Environmental protection is often akin to finding a needle in a haystack, with under-resourced teams patrolling vast territories in the hunt of miscreants.  New research from Stanford University highlights how AI could help by identify polluting facilities more efficiently.

One of the biggest environmental problems of our age is that of agriculture polluting waterways, especially during animal feeding operations.  It’s a process known as CAFO, and regulators have traditionally struggled enormously to locate where CAFOs are taking place.

At the moment, facilities are required to register with federal agencies, but only if they are actually discharging pollutants into waterways.  If you’re a facility that could potentially do so, you might fly under the radar.  Traditionally regulators and campaign groups have attempted to scour maps or aerial photos to try and locate facilities manually, but it’s both labor-intensive and inefficient.  Indeed, one environmental group took three years examining images from a single state using this method.

Finding the needles

The researchers utilized a number of open source tools, including an image-recognition model developed elsewhere, to recognize large-scale animal facilities.  The model was retrained using a combination of publicly available satellite images from the USDA’s National Agricultural Imagery Program and data collected by a couple of nonprofit groups to look for poultry facilities in North Carolina.

The model was trained to spot telltale signs of animal feeding, such as the compact rectangular barns that adjoin large liquid manure pits.  These prominent features were enough for the model to accurately estimate the size of facilities.

The approach produced immediate results and was able to spot 15% more poultry farms than was possible through the manual efforts.  What’s more, because they had access to historical NAIP data, they were able to estimate growth in facilities in certain locations.

“The model detected 93 percent of all poultry CAFOs in the area, and was 97 percent accurate in determining which ones appeared after the feed mill opened,” the authors say.

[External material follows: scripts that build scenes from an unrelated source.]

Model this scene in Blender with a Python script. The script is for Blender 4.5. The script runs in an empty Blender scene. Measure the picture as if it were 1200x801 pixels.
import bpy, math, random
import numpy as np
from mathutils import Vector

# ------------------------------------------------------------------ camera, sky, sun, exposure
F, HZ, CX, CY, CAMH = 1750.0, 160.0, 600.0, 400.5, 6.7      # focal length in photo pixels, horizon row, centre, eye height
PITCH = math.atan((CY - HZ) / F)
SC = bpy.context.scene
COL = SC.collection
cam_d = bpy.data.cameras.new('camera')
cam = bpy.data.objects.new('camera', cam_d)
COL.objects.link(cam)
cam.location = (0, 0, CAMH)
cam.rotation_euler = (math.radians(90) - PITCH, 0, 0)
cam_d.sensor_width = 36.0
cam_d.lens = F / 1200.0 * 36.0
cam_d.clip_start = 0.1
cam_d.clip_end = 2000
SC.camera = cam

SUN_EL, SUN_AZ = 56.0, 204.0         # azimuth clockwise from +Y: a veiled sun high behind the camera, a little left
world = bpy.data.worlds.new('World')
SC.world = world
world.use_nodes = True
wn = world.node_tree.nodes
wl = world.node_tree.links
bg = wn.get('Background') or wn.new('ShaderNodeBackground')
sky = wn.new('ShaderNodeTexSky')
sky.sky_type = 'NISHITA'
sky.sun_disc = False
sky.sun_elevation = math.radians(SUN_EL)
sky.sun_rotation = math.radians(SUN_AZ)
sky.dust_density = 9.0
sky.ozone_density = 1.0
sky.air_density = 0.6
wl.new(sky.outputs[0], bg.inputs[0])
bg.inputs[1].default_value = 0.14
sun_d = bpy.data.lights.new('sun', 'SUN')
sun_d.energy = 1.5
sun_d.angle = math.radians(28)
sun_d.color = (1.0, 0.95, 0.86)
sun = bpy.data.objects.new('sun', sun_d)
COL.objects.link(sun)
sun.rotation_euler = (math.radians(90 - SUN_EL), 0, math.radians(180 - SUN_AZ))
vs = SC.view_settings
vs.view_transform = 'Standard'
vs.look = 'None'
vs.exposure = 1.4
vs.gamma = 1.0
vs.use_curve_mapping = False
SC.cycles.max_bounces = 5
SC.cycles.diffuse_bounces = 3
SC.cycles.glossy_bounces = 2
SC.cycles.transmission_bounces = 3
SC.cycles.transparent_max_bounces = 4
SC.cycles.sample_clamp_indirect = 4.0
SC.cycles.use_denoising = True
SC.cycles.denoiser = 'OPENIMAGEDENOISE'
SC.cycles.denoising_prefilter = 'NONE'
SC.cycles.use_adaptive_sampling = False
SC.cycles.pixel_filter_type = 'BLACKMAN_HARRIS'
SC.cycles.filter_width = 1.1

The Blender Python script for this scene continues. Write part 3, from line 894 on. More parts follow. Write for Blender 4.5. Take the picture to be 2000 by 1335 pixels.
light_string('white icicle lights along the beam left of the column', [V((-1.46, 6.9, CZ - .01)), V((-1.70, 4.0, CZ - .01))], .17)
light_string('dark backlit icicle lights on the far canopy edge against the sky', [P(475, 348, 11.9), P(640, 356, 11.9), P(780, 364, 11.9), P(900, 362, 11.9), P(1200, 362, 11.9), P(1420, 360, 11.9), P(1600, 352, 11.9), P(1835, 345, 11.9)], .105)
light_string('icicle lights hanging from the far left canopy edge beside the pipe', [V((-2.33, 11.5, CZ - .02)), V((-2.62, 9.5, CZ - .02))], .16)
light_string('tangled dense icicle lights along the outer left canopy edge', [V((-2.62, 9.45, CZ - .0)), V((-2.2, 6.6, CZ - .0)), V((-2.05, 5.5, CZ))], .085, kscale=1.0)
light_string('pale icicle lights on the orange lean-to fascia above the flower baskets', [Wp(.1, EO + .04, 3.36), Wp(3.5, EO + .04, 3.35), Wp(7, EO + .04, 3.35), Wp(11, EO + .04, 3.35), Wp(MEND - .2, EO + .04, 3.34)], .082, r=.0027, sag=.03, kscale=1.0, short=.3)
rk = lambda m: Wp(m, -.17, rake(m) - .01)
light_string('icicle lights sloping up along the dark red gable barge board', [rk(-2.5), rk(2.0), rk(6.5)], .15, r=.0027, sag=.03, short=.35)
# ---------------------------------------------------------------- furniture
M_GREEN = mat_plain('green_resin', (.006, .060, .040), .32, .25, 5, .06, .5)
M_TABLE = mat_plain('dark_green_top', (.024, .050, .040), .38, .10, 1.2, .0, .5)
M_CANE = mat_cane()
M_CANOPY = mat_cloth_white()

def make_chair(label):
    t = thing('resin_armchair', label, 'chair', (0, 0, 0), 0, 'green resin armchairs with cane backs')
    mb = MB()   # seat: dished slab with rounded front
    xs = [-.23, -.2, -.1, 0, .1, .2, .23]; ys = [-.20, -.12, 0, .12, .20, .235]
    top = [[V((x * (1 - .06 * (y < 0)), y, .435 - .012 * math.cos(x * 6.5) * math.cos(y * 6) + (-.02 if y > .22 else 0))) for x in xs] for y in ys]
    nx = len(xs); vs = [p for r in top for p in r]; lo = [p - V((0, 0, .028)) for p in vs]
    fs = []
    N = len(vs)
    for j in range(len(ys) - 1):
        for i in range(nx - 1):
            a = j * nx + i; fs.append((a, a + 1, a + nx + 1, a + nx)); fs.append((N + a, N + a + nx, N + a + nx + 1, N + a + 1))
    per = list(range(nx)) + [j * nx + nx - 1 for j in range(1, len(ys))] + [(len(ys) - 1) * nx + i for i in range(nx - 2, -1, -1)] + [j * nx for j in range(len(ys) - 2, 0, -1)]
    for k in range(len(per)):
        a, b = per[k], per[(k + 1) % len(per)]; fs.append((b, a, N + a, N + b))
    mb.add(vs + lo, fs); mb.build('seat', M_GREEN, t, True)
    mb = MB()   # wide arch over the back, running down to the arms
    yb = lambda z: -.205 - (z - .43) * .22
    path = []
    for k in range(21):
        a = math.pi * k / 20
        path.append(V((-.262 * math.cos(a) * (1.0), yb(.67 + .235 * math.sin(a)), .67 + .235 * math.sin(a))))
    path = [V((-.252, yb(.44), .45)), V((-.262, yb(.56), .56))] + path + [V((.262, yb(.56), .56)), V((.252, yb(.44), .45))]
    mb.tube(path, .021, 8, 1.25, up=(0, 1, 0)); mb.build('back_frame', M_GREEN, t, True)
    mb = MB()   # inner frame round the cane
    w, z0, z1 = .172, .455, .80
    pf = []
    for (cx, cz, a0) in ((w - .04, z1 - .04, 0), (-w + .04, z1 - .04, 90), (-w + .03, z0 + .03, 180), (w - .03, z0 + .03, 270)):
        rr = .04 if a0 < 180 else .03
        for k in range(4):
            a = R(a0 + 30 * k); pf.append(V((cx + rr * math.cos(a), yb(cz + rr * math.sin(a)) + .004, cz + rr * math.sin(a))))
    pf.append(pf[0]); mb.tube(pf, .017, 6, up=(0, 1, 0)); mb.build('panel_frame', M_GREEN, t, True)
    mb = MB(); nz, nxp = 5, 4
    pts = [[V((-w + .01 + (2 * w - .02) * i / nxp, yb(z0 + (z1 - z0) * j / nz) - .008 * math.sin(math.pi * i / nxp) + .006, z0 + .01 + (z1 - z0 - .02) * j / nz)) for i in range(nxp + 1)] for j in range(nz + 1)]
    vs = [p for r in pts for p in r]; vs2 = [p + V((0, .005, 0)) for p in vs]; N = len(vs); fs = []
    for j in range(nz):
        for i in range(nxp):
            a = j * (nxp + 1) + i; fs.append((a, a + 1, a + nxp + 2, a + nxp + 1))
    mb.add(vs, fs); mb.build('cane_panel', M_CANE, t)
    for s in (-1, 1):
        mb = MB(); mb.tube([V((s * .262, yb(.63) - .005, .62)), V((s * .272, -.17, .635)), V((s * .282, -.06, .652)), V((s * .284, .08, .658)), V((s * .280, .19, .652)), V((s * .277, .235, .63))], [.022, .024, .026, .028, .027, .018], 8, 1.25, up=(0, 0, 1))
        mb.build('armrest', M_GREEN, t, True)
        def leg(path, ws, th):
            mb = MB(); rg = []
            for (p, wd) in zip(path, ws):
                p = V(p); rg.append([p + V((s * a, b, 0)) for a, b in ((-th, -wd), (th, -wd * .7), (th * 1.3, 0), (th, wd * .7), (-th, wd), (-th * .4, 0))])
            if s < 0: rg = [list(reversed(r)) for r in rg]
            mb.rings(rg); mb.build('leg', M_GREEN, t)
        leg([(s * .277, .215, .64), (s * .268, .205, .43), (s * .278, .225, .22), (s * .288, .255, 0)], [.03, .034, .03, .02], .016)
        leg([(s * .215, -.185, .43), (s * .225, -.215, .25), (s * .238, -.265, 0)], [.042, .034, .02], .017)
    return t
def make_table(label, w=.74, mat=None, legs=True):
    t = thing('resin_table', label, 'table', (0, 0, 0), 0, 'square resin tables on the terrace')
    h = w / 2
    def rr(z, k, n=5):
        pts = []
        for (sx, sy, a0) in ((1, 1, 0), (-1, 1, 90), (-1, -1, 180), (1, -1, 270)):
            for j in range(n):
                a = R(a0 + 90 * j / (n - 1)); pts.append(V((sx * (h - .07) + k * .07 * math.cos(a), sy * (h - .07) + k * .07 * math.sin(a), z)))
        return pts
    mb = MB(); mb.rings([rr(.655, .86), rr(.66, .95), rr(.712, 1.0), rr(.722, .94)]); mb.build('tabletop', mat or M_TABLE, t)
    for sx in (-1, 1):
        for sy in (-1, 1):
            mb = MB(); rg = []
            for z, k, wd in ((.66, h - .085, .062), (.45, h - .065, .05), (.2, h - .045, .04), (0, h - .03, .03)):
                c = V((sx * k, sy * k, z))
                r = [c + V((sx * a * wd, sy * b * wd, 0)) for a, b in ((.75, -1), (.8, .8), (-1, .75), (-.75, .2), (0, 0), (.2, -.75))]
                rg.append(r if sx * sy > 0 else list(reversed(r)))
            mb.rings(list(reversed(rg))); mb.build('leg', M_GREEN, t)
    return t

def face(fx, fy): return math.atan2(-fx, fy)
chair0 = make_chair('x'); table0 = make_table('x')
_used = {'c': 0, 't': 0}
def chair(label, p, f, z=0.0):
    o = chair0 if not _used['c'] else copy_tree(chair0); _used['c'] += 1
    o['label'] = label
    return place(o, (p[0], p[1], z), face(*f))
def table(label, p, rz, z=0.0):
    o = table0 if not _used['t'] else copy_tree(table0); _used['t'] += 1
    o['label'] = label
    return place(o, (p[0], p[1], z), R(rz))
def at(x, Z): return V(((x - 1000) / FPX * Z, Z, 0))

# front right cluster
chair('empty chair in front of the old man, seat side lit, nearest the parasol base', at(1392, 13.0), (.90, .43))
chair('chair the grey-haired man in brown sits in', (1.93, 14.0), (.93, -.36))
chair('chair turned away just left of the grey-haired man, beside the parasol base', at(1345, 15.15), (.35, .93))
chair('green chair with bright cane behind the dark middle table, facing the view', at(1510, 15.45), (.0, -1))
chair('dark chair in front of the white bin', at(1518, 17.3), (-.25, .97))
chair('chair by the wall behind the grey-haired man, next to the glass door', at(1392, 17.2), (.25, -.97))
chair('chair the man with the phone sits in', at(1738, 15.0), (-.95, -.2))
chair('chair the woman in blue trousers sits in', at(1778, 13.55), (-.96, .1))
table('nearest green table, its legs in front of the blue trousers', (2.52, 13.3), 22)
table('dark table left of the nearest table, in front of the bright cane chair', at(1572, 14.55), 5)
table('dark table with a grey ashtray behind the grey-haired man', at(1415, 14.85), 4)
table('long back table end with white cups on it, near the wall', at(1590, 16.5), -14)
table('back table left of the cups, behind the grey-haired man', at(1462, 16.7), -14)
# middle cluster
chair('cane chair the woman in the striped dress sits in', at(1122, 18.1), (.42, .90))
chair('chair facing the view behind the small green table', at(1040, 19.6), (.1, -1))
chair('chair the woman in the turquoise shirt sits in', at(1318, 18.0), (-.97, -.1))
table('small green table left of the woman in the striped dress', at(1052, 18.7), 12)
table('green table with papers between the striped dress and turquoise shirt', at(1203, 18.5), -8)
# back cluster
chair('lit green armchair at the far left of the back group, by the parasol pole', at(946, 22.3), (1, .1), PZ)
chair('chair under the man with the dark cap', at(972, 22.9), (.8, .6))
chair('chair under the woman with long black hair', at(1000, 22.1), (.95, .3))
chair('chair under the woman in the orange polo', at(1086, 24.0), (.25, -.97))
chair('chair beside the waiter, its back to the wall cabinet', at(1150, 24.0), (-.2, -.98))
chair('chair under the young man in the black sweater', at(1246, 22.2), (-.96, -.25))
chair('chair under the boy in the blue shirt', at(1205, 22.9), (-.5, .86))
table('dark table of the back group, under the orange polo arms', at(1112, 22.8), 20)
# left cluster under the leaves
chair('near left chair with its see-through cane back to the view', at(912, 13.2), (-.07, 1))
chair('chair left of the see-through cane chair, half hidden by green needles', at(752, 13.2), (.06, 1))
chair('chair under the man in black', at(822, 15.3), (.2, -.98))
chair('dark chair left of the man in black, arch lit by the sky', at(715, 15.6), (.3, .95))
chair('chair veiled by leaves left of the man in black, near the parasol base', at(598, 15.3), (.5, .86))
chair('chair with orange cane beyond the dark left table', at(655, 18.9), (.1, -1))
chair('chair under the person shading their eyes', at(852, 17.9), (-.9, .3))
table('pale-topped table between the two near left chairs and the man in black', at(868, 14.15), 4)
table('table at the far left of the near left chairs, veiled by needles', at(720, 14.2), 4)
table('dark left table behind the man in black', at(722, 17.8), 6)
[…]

Whilst the team accept that their approach won’t remove the need for humans in such tasks, they do believe that their tools can compliment them very well.  Indeed, as with other applications of machine learning in other fields, they believe that by using the technology to perform various rote tasks, it can free up people to work on more complex aspects of the work, such as exploring the possibility of environmental hazards at a facility.

They’re confident that the tool can capture around 95% of the large-scale facilities currently in operation with less than 10% of the resources currently required for the job.  With better aerial imagery, this could even be expanded into other use cases, such as detecting actual discharge into waterways.

“Increasingly, complex social problems cannot be solved from the confines of a narrow discipline alone, and the ability to leverage innovation cross-campus can help address core problems of law and public policy,” the authors conclude.